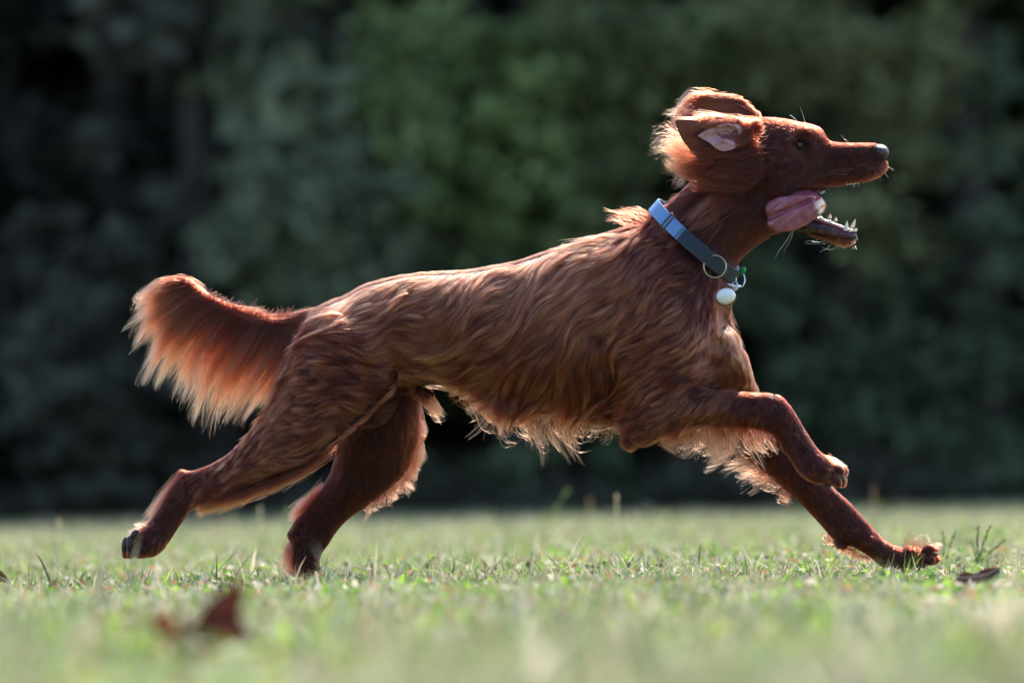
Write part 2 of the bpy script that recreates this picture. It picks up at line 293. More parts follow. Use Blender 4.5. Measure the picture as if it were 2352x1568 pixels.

--

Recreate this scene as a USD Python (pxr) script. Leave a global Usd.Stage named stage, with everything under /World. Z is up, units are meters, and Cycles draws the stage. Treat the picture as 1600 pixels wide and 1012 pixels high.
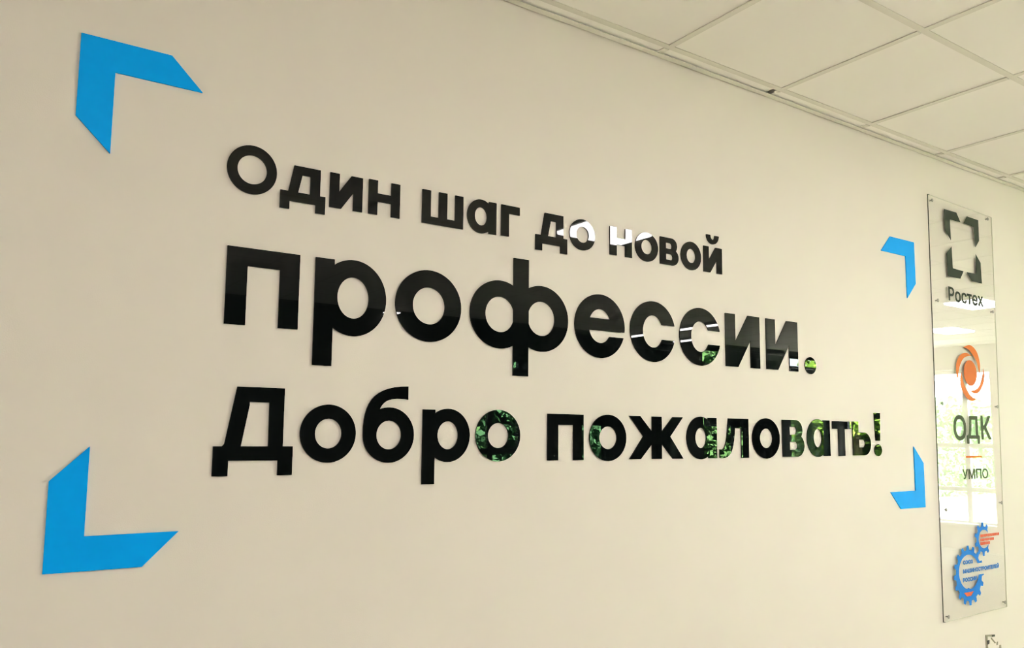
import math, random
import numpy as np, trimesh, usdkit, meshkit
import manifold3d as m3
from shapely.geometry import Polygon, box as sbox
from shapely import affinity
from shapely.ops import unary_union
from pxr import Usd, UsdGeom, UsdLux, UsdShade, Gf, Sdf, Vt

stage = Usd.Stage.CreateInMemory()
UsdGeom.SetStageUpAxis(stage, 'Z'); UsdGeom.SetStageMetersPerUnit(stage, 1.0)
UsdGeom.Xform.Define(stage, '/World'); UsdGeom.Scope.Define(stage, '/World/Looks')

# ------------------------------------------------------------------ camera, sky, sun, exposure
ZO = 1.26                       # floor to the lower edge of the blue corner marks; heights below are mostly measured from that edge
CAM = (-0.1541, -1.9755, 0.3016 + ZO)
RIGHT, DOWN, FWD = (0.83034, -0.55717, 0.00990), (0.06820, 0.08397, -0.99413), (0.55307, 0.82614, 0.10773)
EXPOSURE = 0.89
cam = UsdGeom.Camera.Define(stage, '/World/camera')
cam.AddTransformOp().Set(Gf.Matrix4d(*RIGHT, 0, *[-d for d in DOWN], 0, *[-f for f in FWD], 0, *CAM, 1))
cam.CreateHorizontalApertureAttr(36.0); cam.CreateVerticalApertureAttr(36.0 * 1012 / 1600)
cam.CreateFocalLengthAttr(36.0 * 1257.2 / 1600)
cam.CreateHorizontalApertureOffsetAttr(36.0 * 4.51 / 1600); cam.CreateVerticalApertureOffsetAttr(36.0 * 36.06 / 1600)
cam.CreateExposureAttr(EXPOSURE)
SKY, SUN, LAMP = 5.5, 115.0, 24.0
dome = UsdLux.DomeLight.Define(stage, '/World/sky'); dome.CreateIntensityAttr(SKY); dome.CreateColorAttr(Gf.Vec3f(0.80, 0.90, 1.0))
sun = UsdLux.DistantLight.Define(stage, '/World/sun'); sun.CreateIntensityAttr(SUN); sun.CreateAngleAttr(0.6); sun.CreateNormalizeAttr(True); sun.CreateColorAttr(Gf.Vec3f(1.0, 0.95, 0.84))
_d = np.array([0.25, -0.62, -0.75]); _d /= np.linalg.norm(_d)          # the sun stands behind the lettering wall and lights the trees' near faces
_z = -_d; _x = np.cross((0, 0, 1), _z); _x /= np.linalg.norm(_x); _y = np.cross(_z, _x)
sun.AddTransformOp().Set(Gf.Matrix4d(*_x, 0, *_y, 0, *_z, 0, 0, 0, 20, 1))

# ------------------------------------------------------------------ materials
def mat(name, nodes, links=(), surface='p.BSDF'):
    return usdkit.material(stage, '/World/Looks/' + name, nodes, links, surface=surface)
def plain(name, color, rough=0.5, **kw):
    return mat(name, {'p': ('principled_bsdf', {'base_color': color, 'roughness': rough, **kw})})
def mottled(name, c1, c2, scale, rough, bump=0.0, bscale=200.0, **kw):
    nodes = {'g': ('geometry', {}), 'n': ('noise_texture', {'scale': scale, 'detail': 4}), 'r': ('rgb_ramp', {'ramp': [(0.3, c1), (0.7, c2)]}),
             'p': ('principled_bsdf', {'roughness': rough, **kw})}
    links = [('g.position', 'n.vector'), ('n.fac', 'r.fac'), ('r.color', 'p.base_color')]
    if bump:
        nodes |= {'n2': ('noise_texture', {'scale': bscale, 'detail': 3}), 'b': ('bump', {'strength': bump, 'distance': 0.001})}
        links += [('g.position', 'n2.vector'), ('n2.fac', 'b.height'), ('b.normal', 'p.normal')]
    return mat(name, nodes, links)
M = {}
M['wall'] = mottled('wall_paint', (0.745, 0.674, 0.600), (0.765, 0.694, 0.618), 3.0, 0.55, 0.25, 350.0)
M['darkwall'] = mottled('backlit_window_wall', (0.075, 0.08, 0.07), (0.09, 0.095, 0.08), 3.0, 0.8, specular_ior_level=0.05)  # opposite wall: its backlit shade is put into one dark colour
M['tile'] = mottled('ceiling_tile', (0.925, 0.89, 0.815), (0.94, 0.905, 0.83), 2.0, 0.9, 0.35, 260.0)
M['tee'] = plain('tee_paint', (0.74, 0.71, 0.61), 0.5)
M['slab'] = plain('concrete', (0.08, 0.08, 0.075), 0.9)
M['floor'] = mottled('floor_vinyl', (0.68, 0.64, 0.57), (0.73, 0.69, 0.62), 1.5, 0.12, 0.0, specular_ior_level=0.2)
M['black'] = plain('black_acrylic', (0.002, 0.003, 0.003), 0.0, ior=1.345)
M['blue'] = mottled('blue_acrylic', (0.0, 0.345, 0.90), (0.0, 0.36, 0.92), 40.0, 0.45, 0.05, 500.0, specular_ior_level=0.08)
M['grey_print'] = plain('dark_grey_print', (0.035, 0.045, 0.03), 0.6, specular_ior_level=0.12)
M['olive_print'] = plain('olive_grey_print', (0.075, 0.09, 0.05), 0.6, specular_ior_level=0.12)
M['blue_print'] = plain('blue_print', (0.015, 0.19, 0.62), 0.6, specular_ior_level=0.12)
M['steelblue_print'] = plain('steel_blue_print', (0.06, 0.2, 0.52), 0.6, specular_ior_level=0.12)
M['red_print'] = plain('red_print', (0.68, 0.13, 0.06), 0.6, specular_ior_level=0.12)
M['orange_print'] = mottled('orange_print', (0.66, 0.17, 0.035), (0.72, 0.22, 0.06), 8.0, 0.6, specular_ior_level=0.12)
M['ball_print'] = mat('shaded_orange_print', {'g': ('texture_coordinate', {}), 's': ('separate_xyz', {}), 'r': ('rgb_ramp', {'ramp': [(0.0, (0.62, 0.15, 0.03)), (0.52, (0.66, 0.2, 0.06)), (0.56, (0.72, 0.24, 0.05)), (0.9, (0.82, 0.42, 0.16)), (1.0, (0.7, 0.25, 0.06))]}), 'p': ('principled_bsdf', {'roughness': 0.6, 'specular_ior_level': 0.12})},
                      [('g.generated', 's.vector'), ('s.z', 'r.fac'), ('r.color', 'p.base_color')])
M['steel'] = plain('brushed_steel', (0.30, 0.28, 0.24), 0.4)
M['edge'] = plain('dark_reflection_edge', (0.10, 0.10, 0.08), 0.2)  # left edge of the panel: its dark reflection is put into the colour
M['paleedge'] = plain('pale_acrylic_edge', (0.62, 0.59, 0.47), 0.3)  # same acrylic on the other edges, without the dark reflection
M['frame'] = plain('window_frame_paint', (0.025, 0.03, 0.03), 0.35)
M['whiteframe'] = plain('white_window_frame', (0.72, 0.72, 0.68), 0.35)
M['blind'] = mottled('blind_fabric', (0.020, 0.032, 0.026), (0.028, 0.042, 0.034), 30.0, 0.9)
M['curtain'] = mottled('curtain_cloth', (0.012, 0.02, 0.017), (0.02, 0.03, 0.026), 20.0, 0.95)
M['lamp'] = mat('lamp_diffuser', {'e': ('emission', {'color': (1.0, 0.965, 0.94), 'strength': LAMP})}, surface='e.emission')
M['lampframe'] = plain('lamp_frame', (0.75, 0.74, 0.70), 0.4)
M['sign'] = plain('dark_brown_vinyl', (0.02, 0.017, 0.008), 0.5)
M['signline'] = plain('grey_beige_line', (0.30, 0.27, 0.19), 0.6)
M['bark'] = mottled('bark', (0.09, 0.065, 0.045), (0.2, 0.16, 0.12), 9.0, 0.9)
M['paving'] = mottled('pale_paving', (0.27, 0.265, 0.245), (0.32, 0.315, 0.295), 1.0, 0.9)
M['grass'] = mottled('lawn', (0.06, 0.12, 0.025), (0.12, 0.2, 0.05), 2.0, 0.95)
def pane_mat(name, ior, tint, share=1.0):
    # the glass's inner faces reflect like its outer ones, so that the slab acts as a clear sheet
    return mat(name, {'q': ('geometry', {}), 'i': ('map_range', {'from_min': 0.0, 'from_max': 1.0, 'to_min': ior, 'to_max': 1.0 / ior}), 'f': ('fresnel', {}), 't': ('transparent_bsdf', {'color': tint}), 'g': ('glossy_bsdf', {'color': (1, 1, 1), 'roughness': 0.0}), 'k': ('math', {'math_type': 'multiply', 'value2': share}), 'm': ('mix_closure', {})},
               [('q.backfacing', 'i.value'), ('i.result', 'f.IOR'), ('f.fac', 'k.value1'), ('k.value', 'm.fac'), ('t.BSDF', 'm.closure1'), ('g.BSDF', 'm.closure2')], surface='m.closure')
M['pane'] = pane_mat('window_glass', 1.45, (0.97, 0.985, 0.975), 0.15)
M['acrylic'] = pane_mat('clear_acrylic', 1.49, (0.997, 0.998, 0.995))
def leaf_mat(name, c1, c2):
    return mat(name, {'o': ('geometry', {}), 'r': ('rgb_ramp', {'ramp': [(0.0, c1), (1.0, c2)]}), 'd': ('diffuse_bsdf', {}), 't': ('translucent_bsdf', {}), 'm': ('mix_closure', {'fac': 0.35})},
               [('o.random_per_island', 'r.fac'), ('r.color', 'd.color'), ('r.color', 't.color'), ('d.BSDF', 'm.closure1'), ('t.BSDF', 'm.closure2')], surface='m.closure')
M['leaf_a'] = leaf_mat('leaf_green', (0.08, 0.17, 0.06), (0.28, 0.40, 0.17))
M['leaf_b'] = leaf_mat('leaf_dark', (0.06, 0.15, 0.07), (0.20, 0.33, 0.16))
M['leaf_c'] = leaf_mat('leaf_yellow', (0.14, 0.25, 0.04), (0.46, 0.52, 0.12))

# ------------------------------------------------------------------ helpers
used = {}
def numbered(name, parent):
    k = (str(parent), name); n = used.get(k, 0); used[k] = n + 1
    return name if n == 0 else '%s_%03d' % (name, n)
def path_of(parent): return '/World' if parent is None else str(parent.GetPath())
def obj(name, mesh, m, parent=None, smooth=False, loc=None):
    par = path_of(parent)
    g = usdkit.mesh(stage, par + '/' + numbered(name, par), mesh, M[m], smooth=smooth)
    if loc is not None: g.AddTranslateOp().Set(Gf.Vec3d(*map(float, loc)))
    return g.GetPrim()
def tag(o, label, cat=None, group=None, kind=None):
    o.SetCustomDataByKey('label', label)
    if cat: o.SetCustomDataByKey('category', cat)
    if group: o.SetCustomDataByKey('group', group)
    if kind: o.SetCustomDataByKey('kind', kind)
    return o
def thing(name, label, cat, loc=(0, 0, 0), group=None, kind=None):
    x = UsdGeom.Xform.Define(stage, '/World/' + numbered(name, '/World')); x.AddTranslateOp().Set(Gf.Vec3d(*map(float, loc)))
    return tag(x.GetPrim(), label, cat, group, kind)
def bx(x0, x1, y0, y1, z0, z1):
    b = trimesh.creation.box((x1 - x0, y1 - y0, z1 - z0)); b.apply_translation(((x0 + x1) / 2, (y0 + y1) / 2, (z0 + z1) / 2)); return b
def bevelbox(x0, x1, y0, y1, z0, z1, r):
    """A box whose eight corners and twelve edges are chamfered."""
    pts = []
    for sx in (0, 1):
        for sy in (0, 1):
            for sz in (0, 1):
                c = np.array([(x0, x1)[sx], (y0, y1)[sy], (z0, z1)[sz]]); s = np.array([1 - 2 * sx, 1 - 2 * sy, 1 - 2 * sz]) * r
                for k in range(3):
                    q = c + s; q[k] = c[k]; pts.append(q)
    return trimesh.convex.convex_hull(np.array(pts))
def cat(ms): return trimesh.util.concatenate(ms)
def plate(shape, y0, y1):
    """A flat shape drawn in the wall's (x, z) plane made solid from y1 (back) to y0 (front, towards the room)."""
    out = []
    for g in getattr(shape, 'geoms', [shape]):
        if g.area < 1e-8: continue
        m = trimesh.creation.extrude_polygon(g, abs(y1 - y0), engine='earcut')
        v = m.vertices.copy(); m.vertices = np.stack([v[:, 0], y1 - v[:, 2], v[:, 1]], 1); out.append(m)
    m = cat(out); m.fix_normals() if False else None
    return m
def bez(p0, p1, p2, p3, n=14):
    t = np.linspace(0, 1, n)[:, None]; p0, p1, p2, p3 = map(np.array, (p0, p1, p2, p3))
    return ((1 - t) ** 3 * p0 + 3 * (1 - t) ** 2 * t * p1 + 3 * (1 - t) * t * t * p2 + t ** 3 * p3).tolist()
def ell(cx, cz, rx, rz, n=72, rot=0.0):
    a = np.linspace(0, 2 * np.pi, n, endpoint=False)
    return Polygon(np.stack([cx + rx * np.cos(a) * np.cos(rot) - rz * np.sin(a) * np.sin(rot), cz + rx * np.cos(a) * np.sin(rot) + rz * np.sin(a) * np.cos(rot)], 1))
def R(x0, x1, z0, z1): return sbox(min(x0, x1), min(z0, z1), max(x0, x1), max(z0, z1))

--

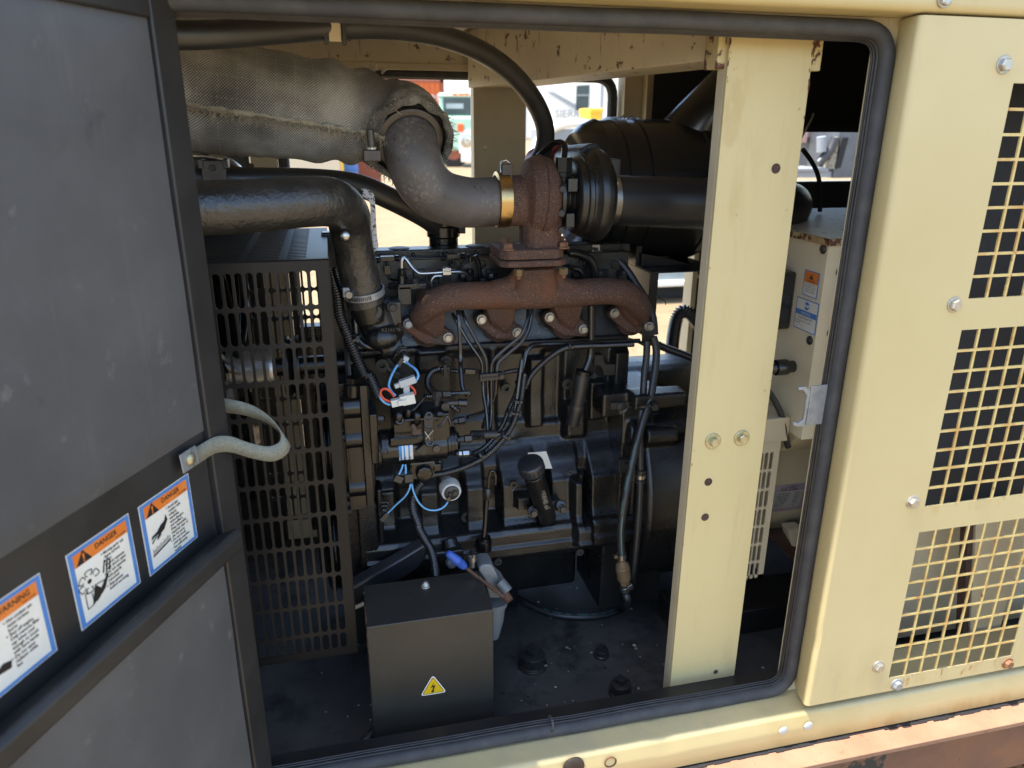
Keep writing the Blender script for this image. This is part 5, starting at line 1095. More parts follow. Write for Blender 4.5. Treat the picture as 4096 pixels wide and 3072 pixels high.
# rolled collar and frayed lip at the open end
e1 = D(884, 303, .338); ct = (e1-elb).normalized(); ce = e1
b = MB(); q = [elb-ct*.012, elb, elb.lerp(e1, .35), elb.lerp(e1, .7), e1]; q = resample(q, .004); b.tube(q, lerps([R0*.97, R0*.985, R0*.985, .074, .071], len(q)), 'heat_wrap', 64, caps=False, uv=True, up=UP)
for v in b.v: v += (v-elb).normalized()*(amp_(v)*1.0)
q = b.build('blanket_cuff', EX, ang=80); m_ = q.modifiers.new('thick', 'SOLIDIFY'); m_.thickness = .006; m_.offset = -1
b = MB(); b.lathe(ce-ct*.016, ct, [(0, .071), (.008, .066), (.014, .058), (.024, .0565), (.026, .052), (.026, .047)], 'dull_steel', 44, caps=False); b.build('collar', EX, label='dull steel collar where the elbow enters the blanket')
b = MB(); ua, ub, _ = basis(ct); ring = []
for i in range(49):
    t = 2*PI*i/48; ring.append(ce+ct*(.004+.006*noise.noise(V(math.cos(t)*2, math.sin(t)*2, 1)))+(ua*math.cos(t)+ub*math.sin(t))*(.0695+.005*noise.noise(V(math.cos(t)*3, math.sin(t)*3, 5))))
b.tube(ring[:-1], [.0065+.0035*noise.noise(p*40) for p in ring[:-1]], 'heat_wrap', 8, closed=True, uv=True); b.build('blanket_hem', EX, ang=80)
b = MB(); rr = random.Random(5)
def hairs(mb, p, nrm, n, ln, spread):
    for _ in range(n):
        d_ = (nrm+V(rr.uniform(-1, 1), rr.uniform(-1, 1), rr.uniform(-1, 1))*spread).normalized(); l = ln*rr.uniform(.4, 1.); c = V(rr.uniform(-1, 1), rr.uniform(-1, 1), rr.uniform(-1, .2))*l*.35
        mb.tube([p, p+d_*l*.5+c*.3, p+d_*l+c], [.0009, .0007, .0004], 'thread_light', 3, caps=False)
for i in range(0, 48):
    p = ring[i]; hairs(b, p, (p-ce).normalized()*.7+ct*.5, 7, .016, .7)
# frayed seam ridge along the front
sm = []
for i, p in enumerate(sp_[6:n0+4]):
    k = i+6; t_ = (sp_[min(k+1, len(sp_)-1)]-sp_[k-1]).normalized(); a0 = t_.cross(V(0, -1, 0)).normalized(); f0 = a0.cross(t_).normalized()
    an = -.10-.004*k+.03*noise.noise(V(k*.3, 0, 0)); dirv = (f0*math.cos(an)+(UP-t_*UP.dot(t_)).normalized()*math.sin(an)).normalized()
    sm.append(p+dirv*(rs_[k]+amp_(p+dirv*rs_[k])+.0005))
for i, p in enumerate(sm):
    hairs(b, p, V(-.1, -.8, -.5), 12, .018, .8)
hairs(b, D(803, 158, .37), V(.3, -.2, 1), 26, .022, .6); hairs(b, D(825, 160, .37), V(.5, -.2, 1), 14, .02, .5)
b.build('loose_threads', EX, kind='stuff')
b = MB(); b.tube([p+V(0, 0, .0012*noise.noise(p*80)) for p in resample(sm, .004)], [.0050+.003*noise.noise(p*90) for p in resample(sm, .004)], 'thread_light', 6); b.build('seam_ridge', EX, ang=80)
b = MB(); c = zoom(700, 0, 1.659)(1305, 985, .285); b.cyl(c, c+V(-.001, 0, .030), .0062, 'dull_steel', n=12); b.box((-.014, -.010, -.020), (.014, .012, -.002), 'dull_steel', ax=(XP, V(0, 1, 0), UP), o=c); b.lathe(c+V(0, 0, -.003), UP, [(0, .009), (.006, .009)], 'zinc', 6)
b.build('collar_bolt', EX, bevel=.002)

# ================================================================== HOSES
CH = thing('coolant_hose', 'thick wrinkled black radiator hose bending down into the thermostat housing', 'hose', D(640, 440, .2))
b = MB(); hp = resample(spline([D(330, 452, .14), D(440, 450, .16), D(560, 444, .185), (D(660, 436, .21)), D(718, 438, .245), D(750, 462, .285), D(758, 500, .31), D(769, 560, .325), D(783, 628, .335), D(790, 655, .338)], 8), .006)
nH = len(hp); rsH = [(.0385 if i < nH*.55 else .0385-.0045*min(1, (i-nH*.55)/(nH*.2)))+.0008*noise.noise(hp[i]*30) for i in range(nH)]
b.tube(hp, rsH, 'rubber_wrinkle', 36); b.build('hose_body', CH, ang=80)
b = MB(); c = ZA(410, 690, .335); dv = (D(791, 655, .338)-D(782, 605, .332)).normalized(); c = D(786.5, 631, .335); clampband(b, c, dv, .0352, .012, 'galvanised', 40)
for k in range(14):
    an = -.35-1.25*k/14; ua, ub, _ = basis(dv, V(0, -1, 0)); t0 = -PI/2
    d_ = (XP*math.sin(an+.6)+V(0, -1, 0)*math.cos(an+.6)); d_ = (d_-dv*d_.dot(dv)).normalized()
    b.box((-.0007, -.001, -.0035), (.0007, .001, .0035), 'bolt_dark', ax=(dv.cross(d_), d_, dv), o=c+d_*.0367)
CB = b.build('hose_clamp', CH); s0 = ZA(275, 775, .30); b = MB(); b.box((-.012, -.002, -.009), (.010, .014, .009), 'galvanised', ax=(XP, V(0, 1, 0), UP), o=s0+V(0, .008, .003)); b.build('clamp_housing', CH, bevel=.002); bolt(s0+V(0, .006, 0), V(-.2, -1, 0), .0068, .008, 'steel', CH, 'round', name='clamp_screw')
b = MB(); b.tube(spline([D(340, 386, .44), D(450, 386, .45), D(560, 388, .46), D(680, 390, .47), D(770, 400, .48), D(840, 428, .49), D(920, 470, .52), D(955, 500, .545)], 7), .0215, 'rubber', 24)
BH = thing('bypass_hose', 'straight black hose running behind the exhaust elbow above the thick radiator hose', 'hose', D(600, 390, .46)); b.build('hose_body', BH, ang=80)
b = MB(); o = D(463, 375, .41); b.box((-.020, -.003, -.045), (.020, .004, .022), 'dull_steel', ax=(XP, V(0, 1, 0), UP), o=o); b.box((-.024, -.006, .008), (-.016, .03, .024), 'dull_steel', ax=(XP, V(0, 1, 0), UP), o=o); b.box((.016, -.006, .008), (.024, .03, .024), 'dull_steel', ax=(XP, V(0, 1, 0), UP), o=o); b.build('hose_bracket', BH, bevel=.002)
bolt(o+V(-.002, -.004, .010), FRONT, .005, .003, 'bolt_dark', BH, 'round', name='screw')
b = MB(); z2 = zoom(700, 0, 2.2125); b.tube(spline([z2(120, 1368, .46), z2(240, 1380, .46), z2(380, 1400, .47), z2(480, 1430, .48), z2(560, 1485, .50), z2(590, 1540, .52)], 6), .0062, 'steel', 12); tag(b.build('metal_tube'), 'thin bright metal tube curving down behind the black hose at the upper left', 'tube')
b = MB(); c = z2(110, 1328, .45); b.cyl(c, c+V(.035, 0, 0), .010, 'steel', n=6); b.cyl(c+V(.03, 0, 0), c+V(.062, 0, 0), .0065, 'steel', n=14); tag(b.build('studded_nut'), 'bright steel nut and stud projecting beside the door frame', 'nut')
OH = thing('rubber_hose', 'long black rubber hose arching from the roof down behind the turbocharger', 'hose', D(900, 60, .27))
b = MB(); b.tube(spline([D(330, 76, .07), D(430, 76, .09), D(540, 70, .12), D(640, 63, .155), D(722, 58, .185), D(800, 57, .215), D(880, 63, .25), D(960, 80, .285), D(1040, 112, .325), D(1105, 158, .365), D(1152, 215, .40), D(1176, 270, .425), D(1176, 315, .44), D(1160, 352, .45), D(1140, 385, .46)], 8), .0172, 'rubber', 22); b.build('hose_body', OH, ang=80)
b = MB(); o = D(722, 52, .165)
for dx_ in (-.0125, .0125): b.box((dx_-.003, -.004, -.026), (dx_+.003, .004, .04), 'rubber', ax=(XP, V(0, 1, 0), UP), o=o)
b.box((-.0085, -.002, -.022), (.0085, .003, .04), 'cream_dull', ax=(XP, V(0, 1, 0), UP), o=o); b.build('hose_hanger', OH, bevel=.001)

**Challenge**
Pictures should be left out. Retype only the run of lines from the line containing "Recreate this scene" to the line containing "from pxr import", inclusive.

**Task output**
Recreate this scene as a USD Python (pxr) script. Leave a global Usd.Stage named stage, with everything under /World. Z is up, units are meters, and Cycles draws the stage. Treat the picture as 1600 pixels wide and 1012 pixels high.
import math, random
import numpy as np, trimesh, usdkit, meshkit
import manifold3d as m3
from shapely.geometry import Polygon, box as sbox
from shapely import affinity
from shapely.ops import unary_union
from pxr import Usd, UsdGeom, UsdLux, UsdShade, Gf, Sdf, Vt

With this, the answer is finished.